Through the new complex, N.C. A&T plans to further expand important partnerships for cutting-edge research and education activities, in addition to strengthening collaborations with companies and other universities. Research within the Martin Complex is focused on critical fields including cybersecurity and healthcare applications, thus allowing researchers to stay ahead of the curve. 

“Innovation happens at the intersection of our fields, and it is powered by conversations and collaborations,” Coger explained. “The open spaces integral to the Martin Complex encourage those conversations… while the makerspaces help our students build their muscle of innovation.” 

In order to foster creative minds within a tech-savvy generation, colleges, including Guilford, have begun implementing open workspaces similar those featured in the Martin Complex.
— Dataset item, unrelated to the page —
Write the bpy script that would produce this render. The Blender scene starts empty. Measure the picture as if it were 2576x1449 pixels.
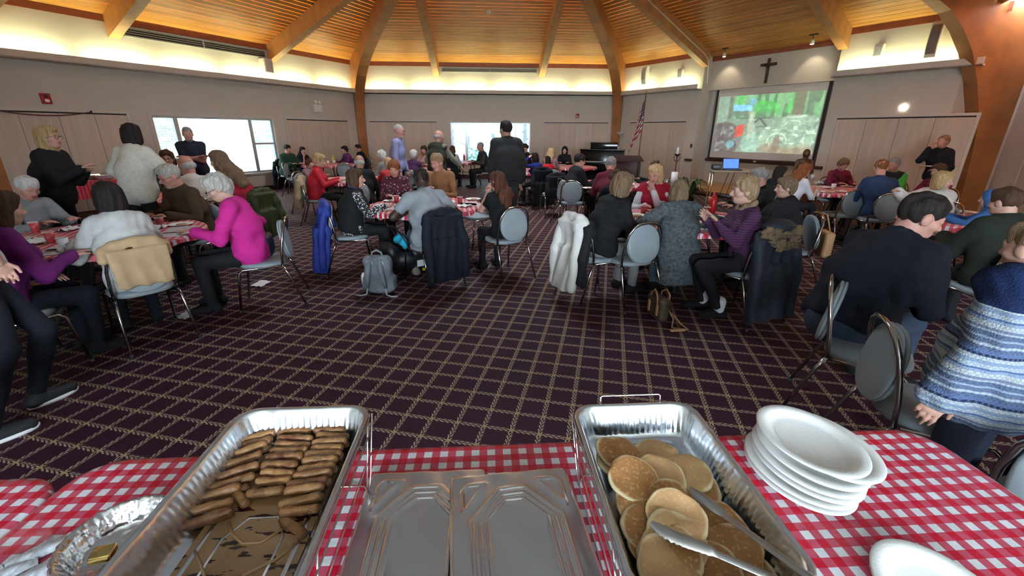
import bpy, bmesh, math, random
import numpy as np
from mathutils import Vector, Matrix, Euler

# ------------------------------------------------------------------ camera
S = bpy.context.scene
F_PX, PITCH, YAW, ROLL = 1087.7, math.radians(19.83), math.radians(3.66), math.radians(0.24)
EYE = np.array([-0.29, -8.98, 1.678])
_fw = np.array([math.sin(YAW) * math.cos(PITCH), math.cos(YAW) * math.cos(PITCH), -math.sin(PITCH)])
_r0 = np.array([math.cos(YAW), -math.sin(YAW), 0.0])
_u0 = np.cross(_r0, _fw)
_cx = math.cos(ROLL) * _r0 + math.sin(ROLL) * _u0
_cy = -math.sin(ROLL) * _r0 + math.cos(ROLL) * _u0
cam_data = bpy.data.cameras.new('camera')
cam = bpy.data.objects.new('camera', cam_data)
S.collection.objects.link(cam)
cam_data.sensor_width = 36.0
cam_data.lens = F_PX / 2576 * 36.0
cam_data.clip_start = 0.05
cam.matrix_world = Matrix(((_cx[0], _cy[0], -_fw[0], EYE[0]), (_cx[1], _cy[1], -_fw[1], EYE[1]), (_cx[2], _cy[2], -_fw[2], EYE[2]), (0, 0, 0, 1)))
S.camera = cam

# ------------------------------------------------------------------ exposure, sky
S.view_settings.view_transform = 'Standard'
S.view_settings.look = 'None'
S.view_settings.gamma = 1.0
S.view_settings.use_curve_mapping = False
S.view_settings.exposure = 1.15
W = bpy.data.worlds.new('sky'); S.world = W; W.use_nodes = True
W.node_tree.nodes['Background'].inputs[0].default_value = (0.74, 0.88, 1.0, 1)
W.node_tree.nodes['Background'].inputs[1].default_value = 19.5
try:
    S.cycles.max_bounces = 7; S.cycles.diffuse_bounces = 4; S.cycles.glossy_bounces = 3
    S.cycles.transmission_bounces = 5; S.cycles.transparent_max_bounces = 6
    S.cycles.caustics_reflective = False; S.cycles.caustics_refractive = False
    S.cycles.sample_clamp_indirect = 6.0
except Exception:
    pass

SIDE = 9.568; AP = SIDE * math.cos(math.pi / 6)
def wall_frame(k):
    a = math.radians(90 - 60 * k)
    return np.array([math.cos(a), math.sin(a), 0]), np.array([math.sin(a), -math.cos(a), 0])
def wp(k, u, z, off=0.0):                    # point on wall k (0 back, -1 left, 1 right): u to the right, off into the room
    n, t = wall_frame(k)
    if k == 2: off -= .9                    # the near right wall stands back behind the big arch
    p = n * (AP - off) + t * u; p[2] = z
    return p
def area(name, loc, size, sy, power, col, target=None, rot=None, portal=False, spread=None):
    l = bpy.data.lights.new(name, 'AREA'); l.shape = 'RECTANGLE'; l.size = size; l.size_y = sy; l.energy = power; l.color = col
    if spread: l.spread = spread
    if portal: l.cycles.is_portal = True
    o = bpy.data.objects.new(name, l); S.collection.objects.link(o); o.location = loc
    if rot is not None: o.matrix_world = Matrix.Translation(Vector(loc)) @ rot
    return o
def basis(x, y, z): return Matrix(((x[0], y[0], z[0], 0), (x[1], y[1], z[1], 0), (x[2], y[2], z[2], 0), (0, 0, 0, 1)))
UP = np.array([0, 0, 1.0])
# fluorescent strips hidden in the cove above each wall
COVE_W = 9.5
for k in (-2, -1, 0, 1, 2):
    n, t = wall_frame(k)
    for i, u in enumerate((-3.75, -2.2, -0.75, 0.75, 2.2, 3.75)):
        if k == 2 and u < -2: continue
        if k == 1 and -1.6 < u < 2.0: continue
        if k == 1 and u > 0: u = (2.92, 4.15)[i - 4]
        d = UP * 0.60 + n * 0.80; d = d / np.linalg.norm(d)     # strips tip up towards the wall
        l = area('cove_strip', wp(k, u, 3.02, 0.16), 1.15, 0.06, COVE_W, (0.97, 1.0, 0.56), rot=basis(t, np.cross(-d, t), -d))
# daylight: portals at the window openings
for k in (-1, 0):
    n, t = wall_frame(k)
    area('window_portal', wp(k, -0.3 if k == -1 else 0, 1.28, -0.05), 3.1, 1.5, 1, (1, 1, 1), rot=basis(t, UP, n), portal=True)
area('annex_portal', (0.0, -13.0, 1.6), 6.0, 1.3, 1, (1, 1, 1), rot=basis(-np.array([1.0, 0, 0]), UP, -np.array([0, 1.0, 0])), portal=True)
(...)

As Suzanne Bartels, Director of Hege Library and Learning Technologies, supports, having common work areas—with monitors and high-definition audio/video systems—helps promote collaboration among students. 

Most importantly, as Bartels said, the transformation of the traditional Hege Library at Guilford College into a collaborative learning environment requires “student engagement in the planning and visioning efforts.” The implementation of collaborative workspaces allow open communication among students—and faculty—which is crucial in developing healthy relationships and creating pioneers of the future.  

Here on our campus, Guilford students have the opportunity to participate in the Guilford Undergraduate Symposium (GUS), Integrated Research Lab in the chemistry department, and collaborate with each other within the Hege Academic Commons. Through these programs, students receive hands-on experience with equipment and training skills that prepare them for future endeavors—whether it be a job, internship, or postgraduate degree. In addition, as Bartels explained, the Hege Academic Commons offers students academic and career-planning options through the Guided Discovery, in addition to supporting innovation and creativity through open collaborative spaces. 

At Guilford College, professors focus on providing students with access to equipment and lab infrastructure at an early level, developing and teaching vital research skills. “In the Chemistry Department, we have a variety of spectrometers… we have a GC mass spectrometer, fluorescence spectrometry… and liquid chromatography,” explained Guilford College Professor of Chemistry Rob Whitnell. 

Whitnell, who conducts research in chemical education, prepares his students for the professional world by teaching them how to operate equipment and understand the basic principles of research at an early stage of their college experience. He asserts that the ability to have a close interaction with students builds their confidence and, “opens new avenues in the future.”

Investing in our next generation is not only limited to materialistic infrastructure, but also encompasses a personal connection. David Hildreth, Guilford College Lincoln Financial Professor of Education Studies, highlights the importance of mentorship and a personal connection within the classroom. 

Hildreth, who focuses on scientific pedagogy, asserts that nurturing curiosity from a young age is vital to garner interest in using new technologies and making new discoveries and innovations. “Unless you have (individuals) who care about (science), who are inquisitive, who question and wonder, it is hard to engage students,” Hildreth said. 

Additionally, other colleges including Alamance Community College (ACC) and Guilford Technical Community College (GTCC) have invested millions of dollars into new center infrastructure. In May 2021, ACC announced the construction of a $17.6 million Biotechnology Center of Excellence facility. Similarly, in 2019, GTCC invested $35.54 million in the Center of Advanced Manufacturing and contributed $1 billion to the Guilford County economy in 2017-18.

The Martin Complex and Academic Commons signify adaptability to the needs of a new generation: equipped with emerging technologies and collaborative spaces. Infrastructure funding has been and should continue to be supported by the community through approvals of voting bills, and monetary donations. Ultimately, investing in state-of-the-art facilities and community engagement will help develop future leaders, investigators and innovators.